** Given material **
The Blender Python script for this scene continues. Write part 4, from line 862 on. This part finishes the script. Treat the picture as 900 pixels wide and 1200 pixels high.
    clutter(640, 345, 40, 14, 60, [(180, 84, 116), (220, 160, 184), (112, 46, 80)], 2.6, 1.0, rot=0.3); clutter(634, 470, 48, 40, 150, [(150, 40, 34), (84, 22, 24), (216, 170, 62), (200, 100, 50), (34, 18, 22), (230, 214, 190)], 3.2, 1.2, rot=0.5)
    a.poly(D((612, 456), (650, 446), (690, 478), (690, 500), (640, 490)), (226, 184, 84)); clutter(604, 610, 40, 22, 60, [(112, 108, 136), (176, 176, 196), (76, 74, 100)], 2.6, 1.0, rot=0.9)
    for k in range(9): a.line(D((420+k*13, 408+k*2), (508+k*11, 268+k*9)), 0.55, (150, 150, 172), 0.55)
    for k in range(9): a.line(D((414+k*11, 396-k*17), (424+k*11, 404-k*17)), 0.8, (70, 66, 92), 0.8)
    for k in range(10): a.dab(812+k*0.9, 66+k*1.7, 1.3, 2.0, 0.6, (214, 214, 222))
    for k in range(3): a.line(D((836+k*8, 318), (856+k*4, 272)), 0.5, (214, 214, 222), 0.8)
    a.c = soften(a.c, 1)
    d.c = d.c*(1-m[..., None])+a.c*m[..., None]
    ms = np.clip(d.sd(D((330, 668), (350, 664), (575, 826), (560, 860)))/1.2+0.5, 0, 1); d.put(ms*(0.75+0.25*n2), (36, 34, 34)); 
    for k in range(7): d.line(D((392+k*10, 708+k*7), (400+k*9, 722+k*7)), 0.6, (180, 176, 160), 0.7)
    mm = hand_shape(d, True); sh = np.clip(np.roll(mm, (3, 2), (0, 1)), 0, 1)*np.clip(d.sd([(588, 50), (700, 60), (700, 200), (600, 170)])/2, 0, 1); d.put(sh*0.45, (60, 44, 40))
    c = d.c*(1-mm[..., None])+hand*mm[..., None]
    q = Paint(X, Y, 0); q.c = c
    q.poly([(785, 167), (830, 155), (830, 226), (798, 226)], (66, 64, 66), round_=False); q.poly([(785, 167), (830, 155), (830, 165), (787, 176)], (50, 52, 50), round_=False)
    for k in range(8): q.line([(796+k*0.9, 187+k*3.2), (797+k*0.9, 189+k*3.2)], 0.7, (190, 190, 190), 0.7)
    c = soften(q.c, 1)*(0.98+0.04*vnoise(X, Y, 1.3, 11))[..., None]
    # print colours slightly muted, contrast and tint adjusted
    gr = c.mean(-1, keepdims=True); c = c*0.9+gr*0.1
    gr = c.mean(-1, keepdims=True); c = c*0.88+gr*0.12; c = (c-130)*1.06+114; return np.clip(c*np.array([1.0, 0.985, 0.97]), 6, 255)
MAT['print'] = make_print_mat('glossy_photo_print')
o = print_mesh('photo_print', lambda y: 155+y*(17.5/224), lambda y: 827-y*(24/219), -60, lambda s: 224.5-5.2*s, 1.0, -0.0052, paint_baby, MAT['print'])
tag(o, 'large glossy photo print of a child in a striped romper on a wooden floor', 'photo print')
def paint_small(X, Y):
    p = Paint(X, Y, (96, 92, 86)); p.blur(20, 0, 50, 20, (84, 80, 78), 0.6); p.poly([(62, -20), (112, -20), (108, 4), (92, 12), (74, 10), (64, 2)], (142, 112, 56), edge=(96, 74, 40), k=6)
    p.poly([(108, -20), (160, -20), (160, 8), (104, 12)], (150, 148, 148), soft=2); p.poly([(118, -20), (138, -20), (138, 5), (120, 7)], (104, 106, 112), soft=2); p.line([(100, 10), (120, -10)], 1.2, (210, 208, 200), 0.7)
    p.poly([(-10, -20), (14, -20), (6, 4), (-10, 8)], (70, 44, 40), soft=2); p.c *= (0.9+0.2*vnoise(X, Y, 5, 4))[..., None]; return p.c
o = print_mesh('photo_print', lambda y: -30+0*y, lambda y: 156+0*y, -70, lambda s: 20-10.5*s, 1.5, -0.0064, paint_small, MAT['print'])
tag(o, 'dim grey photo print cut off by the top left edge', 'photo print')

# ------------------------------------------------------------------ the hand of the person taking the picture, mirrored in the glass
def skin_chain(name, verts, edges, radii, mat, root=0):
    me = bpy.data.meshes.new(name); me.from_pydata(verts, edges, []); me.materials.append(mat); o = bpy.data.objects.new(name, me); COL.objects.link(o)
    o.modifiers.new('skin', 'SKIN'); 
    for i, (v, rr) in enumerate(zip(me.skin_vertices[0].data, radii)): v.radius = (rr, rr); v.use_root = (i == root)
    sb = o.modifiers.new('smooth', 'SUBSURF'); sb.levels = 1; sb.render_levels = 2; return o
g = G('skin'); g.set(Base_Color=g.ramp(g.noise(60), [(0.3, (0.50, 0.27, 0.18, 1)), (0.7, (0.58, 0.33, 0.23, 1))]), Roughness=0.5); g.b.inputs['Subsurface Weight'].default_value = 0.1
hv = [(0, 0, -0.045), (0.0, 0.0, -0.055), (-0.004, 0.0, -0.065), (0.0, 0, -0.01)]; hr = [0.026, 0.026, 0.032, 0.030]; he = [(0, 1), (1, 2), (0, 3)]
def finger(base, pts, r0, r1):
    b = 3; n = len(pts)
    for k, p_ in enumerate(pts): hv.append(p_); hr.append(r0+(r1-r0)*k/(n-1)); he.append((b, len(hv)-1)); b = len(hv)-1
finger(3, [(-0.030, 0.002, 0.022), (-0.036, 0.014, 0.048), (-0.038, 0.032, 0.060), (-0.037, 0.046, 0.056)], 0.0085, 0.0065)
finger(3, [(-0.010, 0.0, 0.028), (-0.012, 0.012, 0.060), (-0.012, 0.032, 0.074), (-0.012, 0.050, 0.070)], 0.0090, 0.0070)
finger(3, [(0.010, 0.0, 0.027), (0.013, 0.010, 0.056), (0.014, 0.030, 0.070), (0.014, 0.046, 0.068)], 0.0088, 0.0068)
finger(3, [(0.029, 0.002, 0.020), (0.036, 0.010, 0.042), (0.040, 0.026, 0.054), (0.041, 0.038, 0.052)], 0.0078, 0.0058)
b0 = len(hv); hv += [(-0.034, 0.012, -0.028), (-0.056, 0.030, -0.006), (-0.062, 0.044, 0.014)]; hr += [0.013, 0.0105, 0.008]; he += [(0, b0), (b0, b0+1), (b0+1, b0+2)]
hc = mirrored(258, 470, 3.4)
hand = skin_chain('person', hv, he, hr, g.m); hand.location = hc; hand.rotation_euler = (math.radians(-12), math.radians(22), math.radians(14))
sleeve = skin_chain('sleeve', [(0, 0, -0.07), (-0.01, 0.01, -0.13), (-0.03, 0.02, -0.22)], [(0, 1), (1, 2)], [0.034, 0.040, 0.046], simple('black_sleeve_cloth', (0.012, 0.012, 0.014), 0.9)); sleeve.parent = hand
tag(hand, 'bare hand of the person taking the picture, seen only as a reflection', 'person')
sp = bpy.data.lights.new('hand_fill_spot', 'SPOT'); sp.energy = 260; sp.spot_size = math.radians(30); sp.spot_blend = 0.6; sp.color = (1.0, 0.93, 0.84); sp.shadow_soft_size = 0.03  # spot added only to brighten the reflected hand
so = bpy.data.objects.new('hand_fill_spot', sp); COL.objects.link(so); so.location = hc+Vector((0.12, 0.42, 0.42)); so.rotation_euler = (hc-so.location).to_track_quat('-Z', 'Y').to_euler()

** Problem statement **
Print the complete listing again, exactly as it stands.

** Reply **
The Blender Python script for this scene continues. Write part 4, from line 862 on. This part finishes the script. Treat the picture as 900 pixels wide and 1200 pixels high.
    clutter(640, 345, 40, 14, 60, [(180, 84, 116), (220, 160, 184), (112, 46, 80)], 2.6, 1.0, rot=0.3); clutter(634, 470, 48, 40, 150, [(150, 40, 34), (84, 22, 24), (216, 170, 62), (200, 100, 50), (34, 18, 22), (230, 214, 190)], 3.2, 1.2, rot=0.5)
    a.poly(D((612, 456), (650, 446), (690, 478), (690, 500), (640, 490)), (226, 184, 84)); clutter(604, 610, 40, 22, 60, [(112, 108, 136), (176, 176, 196), (76, 74, 100)], 2.6, 1.0, rot=0.9)
    for k in range(9): a.line(D((420+k*13, 408+k*2), (508+k*11, 268+k*9)), 0.55, (150, 150, 172), 0.55)
    for k in range(9): a.line(D((414+k*11, 396-k*17), (424+k*11, 404-k*17)), 0.8, (70, 66, 92), 0.8)
    for k in range(10): a.dab(812+k*0.9, 66+k*1.7, 1.3, 2.0, 0.6, (214, 214, 222))
    for k in range(3): a.line(D((836+k*8, 318), (856+k*4, 272)), 0.5, (214, 214, 222), 0.8)
    a.c = soften(a.c, 1)
    d.c = d.c*(1-m[..., None])+a.c*m[..., None]
    ms = np.clip(d.sd(D((330, 668), (350, 664), (575, 826), (560, 860)))/1.2+0.5, 0, 1); d.put(ms*(0.75+0.25*n2), (36, 34, 34)); 
    for k in range(7): d.line(D((392+k*10, 708+k*7), (400+k*9, 722+k*7)), 0.6, (180, 176, 160), 0.7)
    mm = hand_shape(d, True); sh = np.clip(np.roll(mm, (3, 2), (0, 1)), 0, 1)*np.clip(d.sd([(588, 50), (700, 60), (700, 200), (600, 170)])/2, 0, 1); d.put(sh*0.45, (60, 44, 40))
    c = d.c*(1-mm[..., None])+hand*mm[..., None]
    q = Paint(X, Y, 0); q.c = c
    q.poly([(785, 167), (830, 155), (830, 226), (798, 226)], (66, 64, 66), round_=False); q.poly([(785, 167), (830, 155), (830, 165), (787, 176)], (50, 52, 50), round_=False)
    for k in range(8): q.line([(796+k*0.9, 187+k*3.2), (797+k*0.9, 189+k*3.2)], 0.7, (190, 190, 190), 0.7)
    c = soften(q.c, 1)*(0.98+0.04*vnoise(X, Y, 1.3, 11))[..., None]
    # print colours slightly muted, contrast and tint adjusted
    gr = c.mean(-1, keepdims=True); c = c*0.9+gr*0.1
    gr = c.mean(-1, keepdims=True); c = c*0.88+gr*0.12; c = (c-130)*1.06+114; return np.clip(c*np.array([1.0, 0.985, 0.97]), 6, 255)
MAT['print'] = make_print_mat('glossy_photo_print')
o = print_mesh('photo_print', lambda y: 155+y*(17.5/224), lambda y: 827-y*(24/219), -60, lambda s: 224.5-5.2*s, 1.0, -0.0052, paint_baby, MAT['print'])
tag(o, 'large glossy photo print of a child in a striped romper on a wooden floor', 'photo print')
def paint_small(X, Y):
    p = Paint(X, Y, (96, 92, 86)); p.blur(20, 0, 50, 20, (84, 80, 78), 0.6); p.poly([(62, -20), (112, -20), (108, 4), (92, 12), (74, 10), (64, 2)], (142, 112, 56), edge=(96, 74, 40), k=6)
    p.poly([(108, -20), (160, -20), (160, 8), (104, 12)], (150, 148, 148), soft=2); p.poly([(118, -20), (138, -20), (138, 5), (120, 7)], (104, 106, 112), soft=2); p.line([(100, 10), (120, -10)], 1.2, (210, 208, 200), 0.7)
    p.poly([(-10, -20), (14, -20), (6, 4), (-10, 8)], (70, 44, 40), soft=2); p.c *= (0.9+0.2*vnoise(X, Y, 5, 4))[..., None]; return p.c
o = print_mesh('photo_print', lambda y: -30+0*y, lambda y: 156+0*y, -70, lambda s: 20-10.5*s, 1.5, -0.0064, paint_small, MAT['print'])
tag(o, 'dim grey photo print cut off by the top left edge', 'photo print')

# ------------------------------------------------------------------ the hand of the person taking the picture, mirrored in the glass
def skin_chain(name, verts, edges, radii, mat, root=0):
    me = bpy.data.meshes.new(name); me.from_pydata(verts, edges, []); me.materials.append(mat); o = bpy.data.objects.new(name, me); COL.objects.link(o)
    o.modifiers.new('skin', 'SKIN'); 
    for i, (v, rr) in enumerate(zip(me.skin_vertices[0].data, radii)): v.radius = (rr, rr); v.use_root = (i == root)
    sb = o.modifiers.new('smooth', 'SUBSURF'); sb.levels = 1; sb.render_levels = 2; return o
g = G('skin'); g.set(Base_Color=g.ramp(g.noise(60), [(0.3, (0.50, 0.27, 0.18, 1)), (0.7, (0.58, 0.33, 0.23, 1))]), Roughness=0.5); g.b.inputs['Subsurface Weight'].default_value = 0.1
hv = [(0, 0, -0.045), (0.0, 0.0, -0.055), (-0.004, 0.0, -0.065), (0.0, 0, -0.01)]; hr = [0.026, 0.026, 0.032, 0.030]; he = [(0, 1), (1, 2), (0, 3)]
def finger(base, pts, r0, r1):
    b = 3; n = len(pts)
    for k, p_ in enumerate(pts): hv.append(p_); hr.append(r0+(r1-r0)*k/(n-1)); he.append((b, len(hv)-1)); b = len(hv)-1
finger(3, [(-0.030, 0.002, 0.022), (-0.036, 0.014, 0.048), (-0.038, 0.032, 0.060), (-0.037, 0.046, 0.056)], 0.0085, 0.0065)
finger(3, [(-0.010, 0.0, 0.028), (-0.012, 0.012, 0.060), (-0.012, 0.032, 0.074), (-0.012, 0.050, 0.070)], 0.0090, 0.0070)
finger(3, [(0.010, 0.0, 0.027), (0.013, 0.010, 0.056), (0.014, 0.030, 0.070), (0.014, 0.046, 0.068)], 0.0088, 0.0068)
finger(3, [(0.029, 0.002, 0.020), (0.036, 0.010, 0.042), (0.040, 0.026, 0.054), (0.041, 0.038, 0.052)], 0.0078, 0.0058)
b0 = len(hv); hv += [(-0.034, 0.012, -0.028), (-0.056, 0.030, -0.006), (-0.062, 0.044, 0.014)]; hr += [0.013, 0.0105, 0.008]; he += [(0, b0), (b0, b0+1), (b0+1, b0+2)]
hc = mirrored(258, 470, 3.4)
hand = skin_chain('person', hv, he, hr, g.m); hand.location = hc; hand.rotation_euler = (math.radians(-12), math.radians(22), math.radians(14))
sleeve = skin_chain('sleeve', [(0, 0, -0.07), (-0.01, 0.01, -0.13), (-0.03, 0.02, -0.22)], [(0, 1), (1, 2)], [0.034, 0.040, 0.046], simple('black_sleeve_cloth', (0.012, 0.012, 0.014), 0.9)); sleeve.parent = hand
tag(hand, 'bare hand of the person taking the picture, seen only as a reflection', 'person')
sp = bpy.data.lights.new('hand_fill_spot', 'SPOT'); sp.energy = 260; sp.spot_size = math.radians(30); sp.spot_blend = 0.6; sp.color = (1.0, 0.93, 0.84); sp.shadow_soft_size = 0.03  # spot added only to brighten the reflected hand
so = bpy.data.objects.new('hand_fill_spot', sp); COL.objects.link(so); so.location = hc+Vector((0.12, 0.42, 0.42)); so.rotation_euler = (hc-so.location).to_track_quat('-Z', 'Y').to_euler()